Cały czas leżę. Wstaję tylko do WC i na posiłki.
Wczoraj byłam na badaniach, które kazała mi zrobić gin w Ostrowie. Wszystkie o zgrozo płatne i to nie mało. Kolejne wyjście 20.08 do gin. Mam nadzieję, że będzie miała dla mnie lepsze wiadomości niż ostatnio.
Zawarłam też umowę z moim maleństwem. Poprosiłam, żeby jeszcze co najmniej 8 tygodni siedział w brzuszku i nigdzie się nie wybierał. Zgodził się, dając mi kopniaka :) Mam nadzieję, że dotrzyma słowa.
Wczoraj na allegro zamówiłam dla siebie koszulę do karmienia, stanik do karmienia i butelką antykolkową dla Małego.
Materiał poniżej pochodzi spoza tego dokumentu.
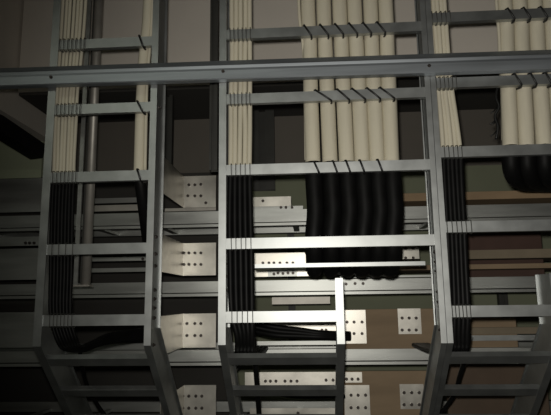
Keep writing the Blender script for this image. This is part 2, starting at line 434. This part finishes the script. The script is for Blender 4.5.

W sobotę Pią miał kupić wanienkę, ale były tylko takie bez termometrów, a ja chcę z termometrem. Pojedzie zobaczyć teraz w weekend czy dowieźli.
Także powoli kompletuję wyprawkę.
I teraz najważniejsze - chyba w końcu wybraliśmy imię. Chyba, bo Pią nie jest do końca przekonany. Na Bartosza mój mąż nie chce się zgodzić, bo twierdzi, że każdy Bartek którego zna jest niefajny, a mi się to imię tak podoba! W końcu ustaliliśmy na 90 % będzie Filip Jerzy (drugie imię po moim tatusiu). Mam nadzieję, że tak już zostanie.
kokoszanelka
14 sierpnia 2013, 23:45Fajnie;)
agggg
14 sierpnia 2013, 18:28Pytałam, ponieważ znam dwóch Filipów i obaj to zarozumiałe maminsynki :D Ale są wyjątki, wiadomo :]
agggg
14 sierpnia 2013, 16:38To w którym Ty teraz miesiącu jesteś , bo straciłam rachubę? : ) Wszystko będzie dobrze :) A imię pewnie jeszcze pare razy zmienicie :D Skąd pomysł na Filipa?
Papiczula
13 sierpnia 2013, 11:28Będzie dobrze mówię ci! moja szyjka jest już mega krótka, do tego bóle kręgoslupa i dołu brzucha, dziś byłam na KTG, wszystko OK, jeszcze ze 3 tyg i można rodzić :)
monissia
13 sierpnia 2013, 09:34Piekne imie Fifi...!! :) Oszczedzaj sie jeszcze troszke...szybko zleci kochana! A kombinezonik dostałam - zakupiony był w smyku firmy cococlub. 3maj sie!!